* **INSTRUCTIONS TO FOLLOW**: Up to and including the line with "o = mb.build('dried_splash', SPLASH, t_, off=t_.location)", write out the listing from its first line, minus the pictures.

* **GIVEN INFORMATION**:

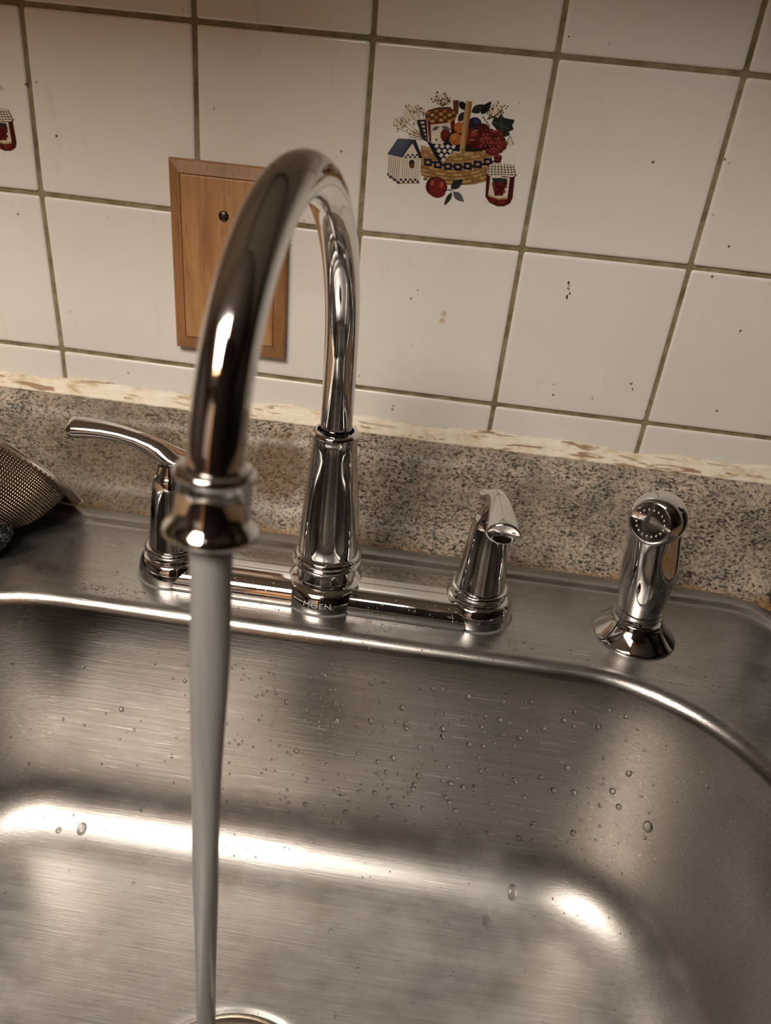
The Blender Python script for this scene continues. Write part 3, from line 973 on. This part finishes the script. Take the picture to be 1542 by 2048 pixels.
# dried food splashes on the tiles
SPLASH = plain('dried_splash', (.085, .055, .035), .6)
for x, z, r, st3 in [(0.1445, 0.1901, 0.0011, 1.6), (0.1448, 0.1872, 0.0008, 1.4), (0.146, 0.1846, 0.0009, 1.2), (0.1446, 0.1818, 0.001, 1.3), (0.2017, 0.1275, 0.0009, 1.5), (0.2039, 0.1229, 0.0007, 1.2), (0.1774, 0.1126, 0.0006, 2), (0.1152, 0.3294, 0.0006, 1), (-0.222, 0.275, 0.0009, 1.6), (-0.1242, 0.1217, 0.0016, 1.6), (-0.1275, 0.1152, 0.0012, 1)]:
    key = min(((i, j) for i in range(-6, 7) for j in range(-2, 3) if NODES[(i, j)][0] <= x <= NODES[(i + 1, j)][0] and NODES[(i, j)][1] <= z <= NODES[(i, j + 1)][1]), default=None)
    if key is None: continue
    t_ = TILES[key]
    mb = MB()
    for q_ in range(3):
        ox, oz, rr = random.uniform(-r, r) * .7, random.uniform(-r, r) * st3 * .8, r * random.uniform(.35, .75)
        rg = [[(x + ox + rr * f * (1 + .25 * math.sin(3 * k + q_)) * math.cos(2 * PI * k / 10), yy_, z + oz + rr * f * st3 * math.sin(2 * PI * k / 10)) for k in range(10)] for f, yy_ in ((1, .0001), (.9, -.00025), (.4, -.0004))]
        mb.loft(rg, cap1=True)
    o = mb.build('dried_splash', SPLASH, t_, off=t_.location)

# ------------------------------------------------------------------ mesh strainer at the left
T = Vector((-.1700, -.088, .0215))
e1 = Vector((-.87, .02, .475)).normalized()
vw = Vector((.42, -.77, .48)).normalized()
n0 = e1.cross(vw).normalized()
nn_ = (n0 - vw * .10).normalized()
e2 = nn_.cross(e1).normalized()
SR = .060
KR = .060 / .078
sc_ = T + e1 * SR


def m_weave():
    m, nt, b = mat('woven_steel_mesh')
    b.inputs['Metallic'].default_value = 1
    uv = N(nt, 'ShaderNodeUVMap')
    sep = N(nt, 'ShaderNodeSeparateXYZ'); L(nt, uv.outputs[0], sep.inputs[0])
    a = math_(nt, 'ABSOLUTE', math_(nt, 'SINE', math_(nt, 'MULTIPLY', sep.outputs[0], PI * 150)))
    c = math_(nt, 'ABSOLUTE', math_(nt, 'SINE', math_(nt, 'MULTIPLY', sep.outputs[1], PI * 44)))
    h = math_(nt, 'MULTIPLY', a, c)
    L(nt, mix(nt, ramp(nt, h, [(.25, 0.0), (.55, 1.0)]), (.06, .042, .03), (.58, .47, .37)), b.inputs['Base Color'])
    b.inputs['Roughness'].default_value = .30
    bump(nt, b, h, .9, .0012)
    return m


st_ = empty('mesh_strainer', T)
tag(st_, 'fine mesh metal strainer tipped on the deck at the far left', 'strainer')
# body profile (radius, depth below rim plane)
bprof = [(r_ * KR, d_ * KR) for r_, d_ in [(.0600, .0005), (.0597, .0030), (.0580, .0095), (.0545, .0185), (.0490, .0270), (.0410, .0340), (.0310, .0392), (.0190, .0422), (.0060, .0432), (.0004, .0433)]]
def lowest(k): return min((sc_ + e1 * (r * math.cos(a_ * .13)) + e2 * (r * math.sin(a_ * .13)) - nn_ * (d_ * k)).z for r, d_ in bprof for a_ in range(49))
ks = 1.0
while lowest(ks) > .0012 and ks < 3: ks += .01
while lowest(ks) < .0008 and ks > .4: ks -= .01
bprof = [(r, d_ * ks) for r, d_ in bprof]
nA = 96
verts, faces, uvs = [], [], []
for i, (r, dpt) in enumerate(bprof):
    for k in range(nA):
        a = 2 * PI * k / nA
        verts.append(sc_ + e1 * (r * math.cos(a)) + e2 * (r * math.sin(a)) - nn_ * dpt - T)
for i in range(len(bprof) - 1):
    for k in range(nA):
        faces.append((i * nA + k, i * nA + (k + 1) % nA, (i + 1) * nA + (k + 1) % nA, (i + 1) * nA + k))
me = mesh('strainer_bowl', verts, faces)
uvl = me.uv_layers.new(name='UVMap')
for p in me.polygons:
    for li_, vi in zip(p.loop_indices, p.vertices):
        i, k = divmod(vi, nA)
        if k == 0 and any(x % nA == nA - 1 for x in p.vertices): k = nA
        uvl.data[li_].uv = (k / nA, i / (len(bprof) - 1))
WEAVE = m_weave()
o = link('strainer_bowl', me, st_, WEAVE)
sm = o.modifiers.new('thickness', 'SOLIDIFY'); sm.thickness = .0008
# flared rim with pleats: mesh folded flat, rolled edge wire
verts, faces = [], []
for i, (r, dpt, amp) in enumerate(((.0600, .0005, 0), (.0630, .0034, .0007), (.0690, .0042, .0011), (.0745, .0022, .0009), (.0775, .0, 0))):
    r, dpt, amp = r * KR, dpt * KR, amp * KR
    for k in range(nA * 2):
        a = 2 * PI * k / (nA * 2)
        dd = dpt + amp * (1 if k % 2 else -1)
        verts.append(sc_ + e1 * (r * math.cos(a)) + e2 * (r * math.sin(a)) - nn_ * dd - T)
for i in range(4):
    for k in range(nA * 2):
        faces.append((i * nA * 2 + k, i * nA * 2 + (k + 1) % (nA * 2), (i + 1) * nA * 2 + (k + 1) % (nA * 2), (i + 1) * nA * 2 + k))
o = link('pleated_rim', mesh('pleated_rim', verts, faces), st_, flecked('bronzed_steel', (.42, .34, .27), (.30, .23, .17), 80, .33, 1.0))
sm = o.modifiers.new('thickness', 'SOLIDIFY'); sm.thickness = .0008
mb = MB().lathe([(.0600 - .0007 + .0011 * math.cos(PI * k / 4), .0011 * math.sin(PI * k / 4)) for k in range(9)], (0, 0, 0), nA)
Mx = Matrix((e1, e2, nn_)).transposed().to_4x4()
o = mb.build('rim_wire', CHROME, None)
for v in o.data.vertices: v.co = (Mx @ v.co) + sc_ - T
o.parent = st_

# ------------------------------------------------------------------ wire scouring pad
pad = empty('scouring_pad', (-.2290, -.1335, 0))
tag(pad, 'dark wiry scouring pad lying on the deck by the strainer', 'scouring pad')
mb = MB().lathe([(.0004, .0005), (.017, .001), (.0250, .006), (.0262, .0125), (.022, .019), (.014, .0235), (.0004, .0250)], (0, 0, 0), 32)
mb.v = [p * (1 + .09 * math.sin(p.x * 700 + p.z * 500) * math.sin(p.y * 640)) for p in mb.v]
o = mb.build('pad_core', flecked('dark_steel_wool', (.035, .032, .03), (.012, .011, .012), 500, .7), pad)
mb = MB()
for _ in range(800):
    u = random.uniform(-1, 1); a = random.uniform(0, 2 * PI)
    cxx = math.sqrt(1 - u * u)
    p = Vector((.0268 * cxx * math.cos(a), .0268 * cxx * math.sin(a), .0128 + .0130 * u))
    if p.z < .001: p.z = .001
    nrm_ = Vector((cxx * math.cos(a), cxx * math.sin(a), u))
    t1 = nrm_.orthogonal().normalized(); t2 = nrm_.cross(t1)
    R_ = random.uniform(.0008, .0022); ph = random.uniform(0, 6.28); sp_ = random.uniform(.6, 1.6)
    mb.tube([p + t1 * (R_ * math.cos(ph + q_ * sp_)) + t2 * (R_ * math.sin(ph + q_ * sp_)) + nrm_ * (.0016 * math.sin(q_ * 1.3)) for q_ in range(6)], .00020, 4, caps=False)
o = mb.build('wire_curls', flecked('grey_wire', (.30, .29, .27), (.05, .05, .05), 400, .4, .8), pad, fix=False)
o['kind'] = 'stuff'

# ------------------------------------------------------------------ dark bottle at the far right
bt = empty('bottle', (.3452, -.0640, -.0014))
tag(bt, 'dark bottle standing on the counter at the far right by the sink corner', 'bottle')
mb = MB().lathe([(0, .0006), (.0215, .0), (.0240, .0012), (.0252, .004), (.0254, .008), (.0254, .105), (.0245, .115), (.0180, .128), (.0110, .135), (.0105, .142), (0, .142)], n=48)
mb.build('bottle_body', plain('dark_amber_plastic', (.012, .009, .007), .12), bt)
mb = MB().lathe([(0, .142), (.0125, .142), (.0125, .158), (.0115, .160), (0, .160)], n=32)
mb.build('cap', BLACK, bt)

# ------------------------------------------------------------------ water drops
def dome(mb, p, n, r, h, stretch=None, seg=10):
    n = n.normalized()
    t1 = Vector((1, 0, 0)); t1 = (t1 - n * t1.dot(n)).normalized(); t2 = n.cross(t1)
    rings = []
    for i in range(5):
        a = PI / 2 * i / 4
        rr = max(r * math.cos(a), r * .02)
        rings.append([p + n * (h * math.sin(a) - .00003) + t1 * (rr * math.cos(2 * PI * k / seg)) + t2 * (rr * math.sin(2 * PI * k / seg) * (stretch or 1)) for k in range(seg)])
    mb.loft(rings, cap0=True, cap1=True)


def on_sink(o_, d_):
    h = bvh.ray_cast(Vector(o_), Vector(d_), 1.0)
    if h[0] is None: return None
    nr = h[1]
    if nr.dot(Vector(d_)) > 0: nr = -nr
    return h[0], nr


def single_drop(origin, direc, r, stretch, label, group):
    h = on_sink(origin, direc)
    if not h: return
    mb = MB(); dome(mb, Vector((0, 0, 0)), h[1], r, r * .40, stretch, 18)
    o = mb.build('water_drop', DROP)
    o.location = h[0]
    tag(o, label, 'water drop', group)


NAMED = [((0.1611, -0.1995), .0036, 1.5, 'long teardrop of water on the sink floor, upper of a close pair'),
         ((0.1449, -0.2175), .0034, 1.6, 'slanting teardrop of water on the sink floor, lower of a close pair'),
         ((0.2318, -0.1966), .0032, 1.4, 'oval water drop beside the bright curved corner at the right of the sink floor'),
         ((-0.1380, -0.2018), .0034, 1.3, 'fat water drop on the far left of the sink floor, larger of two neighbours'),
         ((-0.1535, -0.2046), .0022, 1.0, 'small round water drop on the far left of the sink floor beside a larger one')]
for (x, y), r, st2, lab in NAMED:
    single_drop((x, y, -.02), (0, 0, -1), r, st2, lab, 'drops on the sink floor')
mb = MB()
rw = random.Random(11)
for _ in range(620):
    x = rw.gauss(.08, .09); z = -.02 - .135 * rw.random()
    h = on_sink((x, -.36, z), (0, 1, 0))
    if h and -.2 < x < .24: dome(mb, h[0], h[1], rw.uniform(.0004, .0011), rw.uniform(.0003, .0006), rw.uniform(.9, 1.6), 8)
for _ in range(380):
    x = rw.uniform(-.21, -.10); y = rw.uniform(-.163, -.095) if rw.random() < .4 else rw.gauss(-.156, .004)
    h = on_sink((x, y, .05), (0, 0, -1))
    if h: dome(mb, h[0], h[1], rw.uniform(.00025, .0007), .00035, 1, 7)
for _ in range(150):
    x = rw.uniform(-.08, .28); y = rw.uniform(-.172, -.146)
    h = on_sink((x, y, .05), (0, 0, -1))
    if h: dome(mb, h[0], h[1], rw.uniform(.0003, .0009), .0004, 1, 8)
for _ in range(260):
    x = rw.uniform(-.2, .24); y = rw.uniform(-.30, -.19)
    h = on_sink((x, y, -.02), (0, 0, -1))
    if h: dome(mb, h[0], h[1], rw.uniform(.0003, .0008), .0003, rw.uniform(.8, 1.3), 8)
for x, y, r in ((.180, -.175, .0019), (.161, -.180, .0020), (.083, -.170, .0015), (.205, -.176, .0015), (.125, -.174, .0016), (.044, -.240, .0013), (.065, -.260, .0012), (.056, -.289, .0013), (-.101, -.189, .0016), (-.09, -.23, .0012)):
    h = on_sink((x, y, -.02), (0, 0, -1))
    if h: dome(mb, h[0], h[1], r, r * .6, 1.15, 14)
WALLD = [(.098, -.045), (.098, -.058), (.075, -.062), (.052, -.060), (.020, -.030), (.122, -.052), (.150, -.050), (.094, -.075), (.106, -.088), (.112, -.096), (.066, -.100), (.158, -.104), (.205, -.095), (.188, -.092),
         (.232, -.100), (.150, -.092), (.088, -.028), (.132, -.030), (.176, -.030), (.046, -.088), (.030, -.064), (.005, -.094), (.060, -.120), (.176, -.070), (.110, -.118), (.140, -.120), (-.070, -.050), (.215, -.062)]
for _ in range(60): WALLD.append((rw.gauss(.09, .07), -.025 - .12 * rw.random()))
for x, z in WALLD:
    h = on_sink((x, -.36, z), (0, 1, 0))
    r = rw.uniform(.0011, .0021)
    if h: dome(mb, h[0], h[1], r, r * .62, rw.uniform(1.0, 1.35), 14)
dr_ = mb.build('water_droplets', DROP)
tag(dr_, 'fine spray of tiny water droplets over the sink deck and bowl', 'droplets', kind='stuff')
mb = MB()
for _ in range(80):
    x = rw.uniform(HL, HR); k = rw.uniform(.1, 1.1)
    if abs(x - FX) < .028: continue
    p = Vector((x, FY - (.0110 + .0118 * math.cos(k)), .0022 + .0113 * math.sin(k)))
    dome(mb, p, Vector((0, -math.cos(k), math.sin(k))), rw.uniform(.0002, .0007), .0003, 1, 8)
o = fpart(mb, 'water_beads', DROP); o['kind'] = 'stuff'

* **COMPLETE ANSWER**:
The Blender Python script for this scene continues. Write part 3, from line 973 on. This part finishes the script. Take the picture to be 1542 by 2048 pixels.
# dried food splashes on the tiles
SPLASH = plain('dried_splash', (.085, .055, .035), .6)
for x, z, r, st3 in [(0.1445, 0.1901, 0.0011, 1.6), (0.1448, 0.1872, 0.0008, 1.4), (0.146, 0.1846, 0.0009, 1.2), (0.1446, 0.1818, 0.001, 1.3), (0.2017, 0.1275, 0.0009, 1.5), (0.2039, 0.1229, 0.0007, 1.2), (0.1774, 0.1126, 0.0006, 2), (0.1152, 0.3294, 0.0006, 1), (-0.222, 0.275, 0.0009, 1.6), (-0.1242, 0.1217, 0.0016, 1.6), (-0.1275, 0.1152, 0.0012, 1)]:
    key = min(((i, j) for i in range(-6, 7) for j in range(-2, 3) if NODES[(i, j)][0] <= x <= NODES[(i + 1, j)][0] and NODES[(i, j)][1] <= z <= NODES[(i, j + 1)][1]), default=None)
    if key is None: continue
    t_ = TILES[key]
    mb = MB()
    for q_ in range(3):
        ox, oz, rr = random.uniform(-r, r) * .7, random.uniform(-r, r) * st3 * .8, r * random.uniform(.35, .75)
        rg = [[(x + ox + rr * f * (1 + .25 * math.sin(3 * k + q_)) * math.cos(2 * PI * k / 10), yy_, z + oz + rr * f * st3 * math.sin(2 * PI * k / 10)) for k in range(10)] for f, yy_ in ((1, .0001), (.9, -.00025), (.4, -.0004))]
        mb.loft(rg, cap1=True)
    o = mb.build('dried_splash', SPLASH, t_, off=t_.location)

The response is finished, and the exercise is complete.